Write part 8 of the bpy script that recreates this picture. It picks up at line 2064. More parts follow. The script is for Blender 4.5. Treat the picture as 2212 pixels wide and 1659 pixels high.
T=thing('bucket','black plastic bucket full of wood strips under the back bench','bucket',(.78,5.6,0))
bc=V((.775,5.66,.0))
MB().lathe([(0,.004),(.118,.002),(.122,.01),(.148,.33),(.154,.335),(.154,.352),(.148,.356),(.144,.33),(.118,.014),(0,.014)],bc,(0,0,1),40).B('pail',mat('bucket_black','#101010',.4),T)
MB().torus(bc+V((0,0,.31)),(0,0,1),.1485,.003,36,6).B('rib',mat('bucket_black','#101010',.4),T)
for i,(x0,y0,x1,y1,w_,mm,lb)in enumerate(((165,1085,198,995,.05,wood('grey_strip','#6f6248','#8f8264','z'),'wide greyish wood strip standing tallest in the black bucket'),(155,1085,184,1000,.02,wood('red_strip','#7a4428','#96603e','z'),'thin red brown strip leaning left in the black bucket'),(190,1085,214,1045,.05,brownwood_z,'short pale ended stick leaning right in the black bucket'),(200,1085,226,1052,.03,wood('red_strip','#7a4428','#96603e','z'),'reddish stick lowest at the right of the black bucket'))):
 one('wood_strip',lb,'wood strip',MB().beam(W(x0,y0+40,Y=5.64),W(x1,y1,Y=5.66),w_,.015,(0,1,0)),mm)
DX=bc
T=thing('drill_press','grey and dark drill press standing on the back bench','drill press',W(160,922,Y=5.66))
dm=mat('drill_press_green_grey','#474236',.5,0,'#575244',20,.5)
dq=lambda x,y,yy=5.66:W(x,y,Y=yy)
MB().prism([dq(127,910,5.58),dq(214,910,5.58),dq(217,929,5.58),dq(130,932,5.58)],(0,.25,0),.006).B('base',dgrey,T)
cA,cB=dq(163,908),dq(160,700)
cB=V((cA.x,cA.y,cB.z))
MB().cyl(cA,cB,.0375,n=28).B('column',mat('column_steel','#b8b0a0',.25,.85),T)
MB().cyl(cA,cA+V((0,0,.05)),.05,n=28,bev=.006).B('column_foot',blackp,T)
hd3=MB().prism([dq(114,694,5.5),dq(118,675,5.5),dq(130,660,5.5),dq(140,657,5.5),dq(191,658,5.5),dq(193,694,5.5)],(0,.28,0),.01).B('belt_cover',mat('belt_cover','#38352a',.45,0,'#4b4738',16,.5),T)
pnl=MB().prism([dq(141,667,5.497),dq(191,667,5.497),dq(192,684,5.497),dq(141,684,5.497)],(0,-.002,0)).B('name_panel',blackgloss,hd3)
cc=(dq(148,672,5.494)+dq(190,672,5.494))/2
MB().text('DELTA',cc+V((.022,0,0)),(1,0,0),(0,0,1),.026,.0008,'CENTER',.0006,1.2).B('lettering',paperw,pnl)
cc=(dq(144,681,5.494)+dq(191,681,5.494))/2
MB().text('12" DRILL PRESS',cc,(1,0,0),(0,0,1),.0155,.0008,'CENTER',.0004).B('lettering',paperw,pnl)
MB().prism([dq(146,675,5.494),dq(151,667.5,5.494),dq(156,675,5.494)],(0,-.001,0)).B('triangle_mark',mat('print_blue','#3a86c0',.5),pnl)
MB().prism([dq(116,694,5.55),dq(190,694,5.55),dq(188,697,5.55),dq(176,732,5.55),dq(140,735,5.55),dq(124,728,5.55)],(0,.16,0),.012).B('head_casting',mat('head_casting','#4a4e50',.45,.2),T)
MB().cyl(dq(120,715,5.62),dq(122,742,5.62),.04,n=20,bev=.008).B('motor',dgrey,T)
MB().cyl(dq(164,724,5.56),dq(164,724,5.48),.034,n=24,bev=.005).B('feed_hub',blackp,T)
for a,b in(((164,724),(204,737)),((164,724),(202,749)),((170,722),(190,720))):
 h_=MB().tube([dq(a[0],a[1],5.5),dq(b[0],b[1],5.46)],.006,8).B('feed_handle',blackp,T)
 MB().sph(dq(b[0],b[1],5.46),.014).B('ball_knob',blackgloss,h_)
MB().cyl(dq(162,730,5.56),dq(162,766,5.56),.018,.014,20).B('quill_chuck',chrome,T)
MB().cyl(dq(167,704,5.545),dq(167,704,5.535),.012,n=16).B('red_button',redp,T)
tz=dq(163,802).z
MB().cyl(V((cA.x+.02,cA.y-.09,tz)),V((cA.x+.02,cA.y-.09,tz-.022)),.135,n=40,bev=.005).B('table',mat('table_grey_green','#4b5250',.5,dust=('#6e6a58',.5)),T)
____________
* [WORK TO BE COMPLETED] Your task is to repeat every line exactly.

* [TASK RESPONSE]
Write part 8 of the bpy script that recreates this picture. It picks up at line 2064. More parts follow. The script is for Blender 4.5. Treat the picture as 2212 pixels wide and 1659 pixels high.
T=thing('bucket','black plastic bucket full of wood strips under the back bench','bucket',(.78,5.6,0))
bc=V((.775,5.66,.0))
MB().lathe([(0,.004),(.118,.002),(.122,.01),(.148,.33),(.154,.335),(.154,.352),(.148,.356),(.144,.33),(.118,.014),(0,.014)],bc,(0,0,1),40).B('pail',mat('bucket_black','#101010',.4),T)
MB().torus(bc+V((0,0,.31)),(0,0,1),.1485,.003,36,6).B('rib',mat('bucket_black','#101010',.4),T)
for i,(x0,y0,x1,y1,w_,mm,lb)in enumerate(((165,1085,198,995,.05,wood('grey_strip','#6f6248','#8f8264','z'),'wide greyish wood strip standing tallest in the black bucket'),(155,1085,184,1000,.02,wood('red_strip','#7a4428','#96603e','z'),'thin red brown strip leaning left in the black bucket'),(190,1085,214,1045,.05,brownwood_z,'short pale ended stick leaning right in the black bucket'),(200,1085,226,1052,.03,wood('red_strip','#7a4428','#96603e','z'),'reddish stick lowest at the right of the black bucket'))):
 one('wood_strip',lb,'wood strip',MB().beam(W(x0,y0+40,Y=5.64),W(x1,y1,Y=5.66),w_,.015,(0,1,0)),mm)
DX=bc
T=thing('drill_press','grey and dark drill press standing on the back bench','drill press',W(160,922,Y=5.66))
dm=mat('drill_press_green_grey','#474236',.5,0,'#575244',20,.5)
dq=lambda x,y,yy=5.66:W(x,y,Y=yy)
MB().prism([dq(127,910,5.58),dq(214,910,5.58),dq(217,929,5.58),dq(130,932,5.58)],(0,.25,0),.006).B('base',dgrey,T)
cA,cB=dq(163,908),dq(160,700)
cB=V((cA.x,cA.y,cB.z))
MB().cyl(cA,cB,.0375,n=28).B('column',mat('column_steel','#b8b0a0',.25,.85),T)
MB().cyl(cA,cA+V((0,0,.05)),.05,n=28,bev=.006).B('column_foot',blackp,T)
hd3=MB().prism([dq(114,694,5.5),dq(118,675,5.5),dq(130,660,5.5),dq(140,657,5.5),dq(191,658,5.5),dq(193,694,5.5)],(0,.28,0),.01).B('belt_cover',mat('belt_cover','#38352a',.45,0,'#4b4738',16,.5),T)
pnl=MB().prism([dq(141,667,5.497),dq(191,667,5.497),dq(192,684,5.497),dq(141,684,5.497)],(0,-.002,0)).B('name_panel',blackgloss,hd3)
cc=(dq(148,672,5.494)+dq(190,672,5.494))/2
MB().text('DELTA',cc+V((.022,0,0)),(1,0,0),(0,0,1),.026,.0008,'CENTER',.0006,1.2).B('lettering',paperw,pnl)
cc=(dq(144,681,5.494)+dq(191,681,5.494))/2
MB().text('12" DRILL PRESS',cc,(1,0,0),(0,0,1),.0155,.0008,'CENTER',.0004).B('lettering',paperw,pnl)
MB().prism([dq(146,675,5.494),dq(151,667.5,5.494),dq(156,675,5.494)],(0,-.001,0)).B('triangle_mark',mat('print_blue','#3a86c0',.5),pnl)
MB().prism([dq(116,694,5.55),dq(190,694,5.55),dq(188,697,5.55),dq(176,732,5.55),dq(140,735,5.55),dq(124,728,5.55)],(0,.16,0),.012).B('head_casting',mat('head_casting','#4a4e50',.45,.2),T)
MB().cyl(dq(120,715,5.62),dq(122,742,5.62),.04,n=20,bev=.008).B('motor',dgrey,T)
MB().cyl(dq(164,724,5.56),dq(164,724,5.48),.034,n=24,bev=.005).B('feed_hub',blackp,T)
for a,b in(((164,724),(204,737)),((164,724),(202,749)),((170,722),(190,720))):
 h_=MB().tube([dq(a[0],a[1],5.5),dq(b[0],b[1],5.46)],.006,8).B('feed_handle',blackp,T)
 MB().sph(dq(b[0],b[1],5.46),.014).B('ball_knob',blackgloss,h_)
MB().cyl(dq(162,730,5.56),dq(162,766,5.56),.018,.014,20).B('quill_chuck',chrome,T)
MB().cyl(dq(167,704,5.545),dq(167,704,5.535),.012,n=16).B('red_button',redp,T)
tz=dq(163,802).z
MB().cyl(V((cA.x+.02,cA.y-.09,tz)),V((cA.x+.02,cA.y-.09,tz-.022)),.135,n=40,bev=.005).B('table',mat('table_grey_green','#4b5250',.5,dust=('#6e6a58',.5)),T)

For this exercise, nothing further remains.